El “Paraguay” era un zaino claro reluciente, de crin y ojos negros como la noche, que sólo se dejaba montar por él, y por Marcial Lucero cuando había carreras. El resto del tiempo lo pasaba recorriendo potreros en sus actividades de padrillo criollo de las que mi padre e Ireneo obtuvieron buenos retoños para el trabajo en el campo. El frío de Junio despertó en mí este recuerdo, y para contarlo, me refugié en el aliento cálido, en el hueco del velloncito oloroso de mi cordera “Negrita”; esa carita negra que junto a su melliza, salvamos con mi hermano de las garras del frío, aquella mañana de invierno, entre las ovejas de Ireneo.
Nota. Palabras en euskara, el idioma vasco:
Makila: bastón – cayado
Txakurra: perro
Mutil: muchacho. A
Antzuola: villa de la provincia de Gipuzkoa (en el País Vasco o Euskal Herria).
Propuesta: ¿Compartimos un corderito al txilindrón con un buen tinto?
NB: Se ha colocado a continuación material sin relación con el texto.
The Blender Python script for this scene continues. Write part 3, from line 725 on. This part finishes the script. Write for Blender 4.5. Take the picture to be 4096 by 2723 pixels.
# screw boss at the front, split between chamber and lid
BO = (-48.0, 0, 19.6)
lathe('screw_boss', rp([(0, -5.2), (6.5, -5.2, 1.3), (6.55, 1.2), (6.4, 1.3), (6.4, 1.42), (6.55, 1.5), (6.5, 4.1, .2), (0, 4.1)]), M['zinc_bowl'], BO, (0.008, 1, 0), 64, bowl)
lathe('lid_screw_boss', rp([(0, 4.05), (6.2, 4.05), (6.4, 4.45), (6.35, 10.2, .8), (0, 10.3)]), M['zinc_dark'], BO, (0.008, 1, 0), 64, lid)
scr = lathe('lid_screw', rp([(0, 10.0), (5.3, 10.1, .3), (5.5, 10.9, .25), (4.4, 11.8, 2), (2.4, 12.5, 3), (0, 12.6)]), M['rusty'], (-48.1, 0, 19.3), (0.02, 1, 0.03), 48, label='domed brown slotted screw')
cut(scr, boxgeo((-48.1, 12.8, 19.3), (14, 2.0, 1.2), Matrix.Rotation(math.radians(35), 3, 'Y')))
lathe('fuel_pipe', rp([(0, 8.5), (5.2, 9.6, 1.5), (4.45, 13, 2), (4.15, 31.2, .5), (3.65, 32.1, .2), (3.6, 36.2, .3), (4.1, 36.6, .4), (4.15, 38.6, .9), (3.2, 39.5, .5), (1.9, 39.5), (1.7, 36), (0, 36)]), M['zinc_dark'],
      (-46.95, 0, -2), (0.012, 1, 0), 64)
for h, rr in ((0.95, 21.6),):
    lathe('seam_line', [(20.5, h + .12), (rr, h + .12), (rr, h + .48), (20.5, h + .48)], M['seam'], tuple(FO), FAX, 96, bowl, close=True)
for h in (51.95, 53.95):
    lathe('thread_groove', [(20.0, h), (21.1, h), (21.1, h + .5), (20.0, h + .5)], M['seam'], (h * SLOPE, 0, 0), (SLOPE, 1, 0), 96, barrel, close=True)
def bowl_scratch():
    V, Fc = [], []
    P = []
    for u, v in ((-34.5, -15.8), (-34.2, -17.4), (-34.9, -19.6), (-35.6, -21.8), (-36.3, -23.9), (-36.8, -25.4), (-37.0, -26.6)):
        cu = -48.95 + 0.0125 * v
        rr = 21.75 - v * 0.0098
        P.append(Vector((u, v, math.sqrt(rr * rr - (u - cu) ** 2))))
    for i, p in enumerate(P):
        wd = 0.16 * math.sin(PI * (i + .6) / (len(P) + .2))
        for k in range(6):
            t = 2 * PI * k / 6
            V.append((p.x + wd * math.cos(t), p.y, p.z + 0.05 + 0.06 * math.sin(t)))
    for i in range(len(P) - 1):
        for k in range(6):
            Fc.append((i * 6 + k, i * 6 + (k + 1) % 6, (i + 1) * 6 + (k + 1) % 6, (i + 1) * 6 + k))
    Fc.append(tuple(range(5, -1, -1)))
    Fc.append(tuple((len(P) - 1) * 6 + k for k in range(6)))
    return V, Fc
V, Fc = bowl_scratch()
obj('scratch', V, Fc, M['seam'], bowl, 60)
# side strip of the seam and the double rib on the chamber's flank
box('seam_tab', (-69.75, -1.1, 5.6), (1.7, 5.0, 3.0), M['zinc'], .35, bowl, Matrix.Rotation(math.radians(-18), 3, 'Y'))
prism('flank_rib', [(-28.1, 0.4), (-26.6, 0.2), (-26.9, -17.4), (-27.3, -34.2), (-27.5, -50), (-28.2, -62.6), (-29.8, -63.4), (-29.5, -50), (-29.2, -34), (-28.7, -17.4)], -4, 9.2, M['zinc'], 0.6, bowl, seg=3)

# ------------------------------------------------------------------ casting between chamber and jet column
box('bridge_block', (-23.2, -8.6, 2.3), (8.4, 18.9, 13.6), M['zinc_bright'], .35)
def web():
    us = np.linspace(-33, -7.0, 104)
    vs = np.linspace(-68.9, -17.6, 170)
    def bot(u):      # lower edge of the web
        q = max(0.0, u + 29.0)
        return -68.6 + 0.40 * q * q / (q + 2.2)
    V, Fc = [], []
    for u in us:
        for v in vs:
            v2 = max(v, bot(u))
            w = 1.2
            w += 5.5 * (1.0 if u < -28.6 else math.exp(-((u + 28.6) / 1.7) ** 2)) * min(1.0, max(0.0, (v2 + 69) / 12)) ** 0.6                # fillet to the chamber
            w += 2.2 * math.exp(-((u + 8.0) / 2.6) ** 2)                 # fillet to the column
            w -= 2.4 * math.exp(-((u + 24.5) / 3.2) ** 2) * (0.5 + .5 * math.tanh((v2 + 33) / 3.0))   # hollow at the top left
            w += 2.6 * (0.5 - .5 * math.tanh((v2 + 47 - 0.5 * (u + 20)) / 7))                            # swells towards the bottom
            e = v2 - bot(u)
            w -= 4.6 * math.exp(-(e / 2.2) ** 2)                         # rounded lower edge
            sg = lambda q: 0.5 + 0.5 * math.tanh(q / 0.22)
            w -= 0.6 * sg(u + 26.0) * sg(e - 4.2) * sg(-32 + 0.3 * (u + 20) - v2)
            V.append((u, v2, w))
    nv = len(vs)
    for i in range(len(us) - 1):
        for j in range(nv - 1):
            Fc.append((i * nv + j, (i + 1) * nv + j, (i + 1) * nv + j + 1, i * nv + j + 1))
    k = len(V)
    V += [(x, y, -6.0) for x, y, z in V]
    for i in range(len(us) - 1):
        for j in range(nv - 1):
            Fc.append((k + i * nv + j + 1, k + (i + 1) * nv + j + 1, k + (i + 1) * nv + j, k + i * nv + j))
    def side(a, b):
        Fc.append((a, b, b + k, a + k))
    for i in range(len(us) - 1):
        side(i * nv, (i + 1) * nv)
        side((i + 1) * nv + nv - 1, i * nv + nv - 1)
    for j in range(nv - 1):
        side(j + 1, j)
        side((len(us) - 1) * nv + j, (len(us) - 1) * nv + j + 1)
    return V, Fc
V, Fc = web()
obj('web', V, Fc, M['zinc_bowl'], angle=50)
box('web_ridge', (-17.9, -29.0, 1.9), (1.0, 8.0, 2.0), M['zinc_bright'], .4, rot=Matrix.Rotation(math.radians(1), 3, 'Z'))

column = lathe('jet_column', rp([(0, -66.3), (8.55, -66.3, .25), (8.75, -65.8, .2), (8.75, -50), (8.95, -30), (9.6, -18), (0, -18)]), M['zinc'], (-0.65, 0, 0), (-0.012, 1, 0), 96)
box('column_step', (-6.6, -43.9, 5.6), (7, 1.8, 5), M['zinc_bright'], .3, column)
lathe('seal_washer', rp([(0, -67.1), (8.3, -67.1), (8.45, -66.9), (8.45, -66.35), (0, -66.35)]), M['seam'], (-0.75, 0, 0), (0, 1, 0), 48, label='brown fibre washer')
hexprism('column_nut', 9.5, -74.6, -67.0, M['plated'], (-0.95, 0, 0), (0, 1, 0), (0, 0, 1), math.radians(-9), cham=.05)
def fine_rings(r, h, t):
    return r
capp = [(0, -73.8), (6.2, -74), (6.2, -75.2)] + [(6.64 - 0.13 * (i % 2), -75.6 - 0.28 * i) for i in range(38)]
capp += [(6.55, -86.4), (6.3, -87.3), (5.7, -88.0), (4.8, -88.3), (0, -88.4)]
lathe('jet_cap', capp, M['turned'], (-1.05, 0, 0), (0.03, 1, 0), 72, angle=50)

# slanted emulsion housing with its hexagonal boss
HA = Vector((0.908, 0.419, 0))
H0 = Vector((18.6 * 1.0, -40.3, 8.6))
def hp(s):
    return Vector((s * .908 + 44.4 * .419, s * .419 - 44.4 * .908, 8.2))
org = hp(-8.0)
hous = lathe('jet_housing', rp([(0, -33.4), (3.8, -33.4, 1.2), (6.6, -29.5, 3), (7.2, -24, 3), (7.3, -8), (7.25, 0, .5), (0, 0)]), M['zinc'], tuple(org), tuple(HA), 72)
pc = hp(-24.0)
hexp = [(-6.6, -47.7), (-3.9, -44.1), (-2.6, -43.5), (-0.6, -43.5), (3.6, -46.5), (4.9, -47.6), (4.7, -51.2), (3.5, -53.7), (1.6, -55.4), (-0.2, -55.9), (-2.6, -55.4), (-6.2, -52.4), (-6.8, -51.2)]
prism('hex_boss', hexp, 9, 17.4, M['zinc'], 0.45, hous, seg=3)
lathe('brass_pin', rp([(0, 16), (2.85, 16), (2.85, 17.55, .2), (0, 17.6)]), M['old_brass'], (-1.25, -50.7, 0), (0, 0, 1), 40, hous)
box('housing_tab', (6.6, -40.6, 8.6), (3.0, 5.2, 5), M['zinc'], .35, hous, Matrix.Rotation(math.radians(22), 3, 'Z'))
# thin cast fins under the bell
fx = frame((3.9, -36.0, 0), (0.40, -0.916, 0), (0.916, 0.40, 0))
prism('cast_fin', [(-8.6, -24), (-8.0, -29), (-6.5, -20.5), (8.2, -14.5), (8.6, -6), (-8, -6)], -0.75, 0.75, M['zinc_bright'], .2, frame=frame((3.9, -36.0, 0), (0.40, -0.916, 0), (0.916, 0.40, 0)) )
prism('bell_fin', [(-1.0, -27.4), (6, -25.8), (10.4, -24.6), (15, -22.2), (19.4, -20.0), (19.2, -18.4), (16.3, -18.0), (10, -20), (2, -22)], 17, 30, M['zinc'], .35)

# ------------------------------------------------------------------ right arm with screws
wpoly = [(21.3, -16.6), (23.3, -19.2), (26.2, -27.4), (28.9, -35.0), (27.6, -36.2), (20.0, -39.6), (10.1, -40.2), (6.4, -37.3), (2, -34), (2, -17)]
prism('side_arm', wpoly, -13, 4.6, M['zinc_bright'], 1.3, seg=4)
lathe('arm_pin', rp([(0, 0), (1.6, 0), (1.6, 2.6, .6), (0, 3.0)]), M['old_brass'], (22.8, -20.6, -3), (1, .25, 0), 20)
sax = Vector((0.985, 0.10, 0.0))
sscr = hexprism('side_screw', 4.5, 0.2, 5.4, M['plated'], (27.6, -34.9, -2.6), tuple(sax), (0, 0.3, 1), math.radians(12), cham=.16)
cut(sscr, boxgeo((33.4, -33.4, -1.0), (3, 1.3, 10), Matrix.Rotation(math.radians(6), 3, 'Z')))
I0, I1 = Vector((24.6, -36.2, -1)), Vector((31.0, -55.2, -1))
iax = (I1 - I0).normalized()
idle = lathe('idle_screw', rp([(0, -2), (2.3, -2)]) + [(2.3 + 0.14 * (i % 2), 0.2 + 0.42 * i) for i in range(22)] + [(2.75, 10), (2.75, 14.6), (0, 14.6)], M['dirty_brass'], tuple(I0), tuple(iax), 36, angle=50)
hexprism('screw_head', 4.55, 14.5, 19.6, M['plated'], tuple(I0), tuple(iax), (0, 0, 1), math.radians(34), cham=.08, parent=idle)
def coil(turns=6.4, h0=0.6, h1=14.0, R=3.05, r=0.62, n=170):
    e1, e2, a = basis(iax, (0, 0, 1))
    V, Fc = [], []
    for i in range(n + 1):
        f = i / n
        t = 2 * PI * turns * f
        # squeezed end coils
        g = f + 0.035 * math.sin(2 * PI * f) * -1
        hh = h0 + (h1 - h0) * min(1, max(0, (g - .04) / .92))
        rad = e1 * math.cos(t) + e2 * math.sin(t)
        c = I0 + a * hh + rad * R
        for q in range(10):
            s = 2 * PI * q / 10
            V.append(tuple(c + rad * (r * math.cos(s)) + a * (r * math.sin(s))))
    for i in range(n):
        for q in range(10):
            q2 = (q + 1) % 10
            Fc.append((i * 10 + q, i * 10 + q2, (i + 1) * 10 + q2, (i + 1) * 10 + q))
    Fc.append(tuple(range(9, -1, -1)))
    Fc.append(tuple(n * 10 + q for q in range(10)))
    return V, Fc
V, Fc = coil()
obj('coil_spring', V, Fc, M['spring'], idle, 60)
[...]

Nada más rico que el corderito que hacía Ireneo en su cocina “Istilart” y el impagable dulce de peras en gajos.
CORDERO AL TXILINDRON::
Ingredientes: 1 y 1/2 kg de pierna de cordero deshuesada y trozada- 2 cebollas – 2 pimientos verdes- 6 dientes de ajo – carne de 4 pimientos choriceros o de 4 morrones – 4 papas medianas – 4 tomates perita grandes – 2 rebanadas de pan (casero mejor)- harina – 1 taza de caldo o de agua caliente – 2 vasos de vino blanco seco – aceite- vinagre de vino- sal y pimienta – perejil.
Preparación: Pasar por harina los trozos de carne de cordero previamente condimentados con sal y pimienta. Freírlos en sartén con abundante aceite bien caliente. Reservarlos al calor. Aparte picar cinco ajos, las cebollas y los pimientos verdes. Freírlos a fuego suave en una cacerolita. Añadir luego la carne de los morrones o de los pimientos choriceros (si se consiguen), el vino, el caldo y por último la carne del cordero. Cocinar durante 45 minutos a mínimo. Mientras picar el ajo restante y machacar en un mortero el pan trozado y frito con dos cucharadas de vinagre de vino y un chorro de aceite. Agregar a la cazuela rectificar condimento y cocinar durante cinco minutos más. Servir bien caliente acompañado de papas fritas cortadas en cuadrados pequeños. Vino tinto borgoña y… Buen provecho. On Egin!!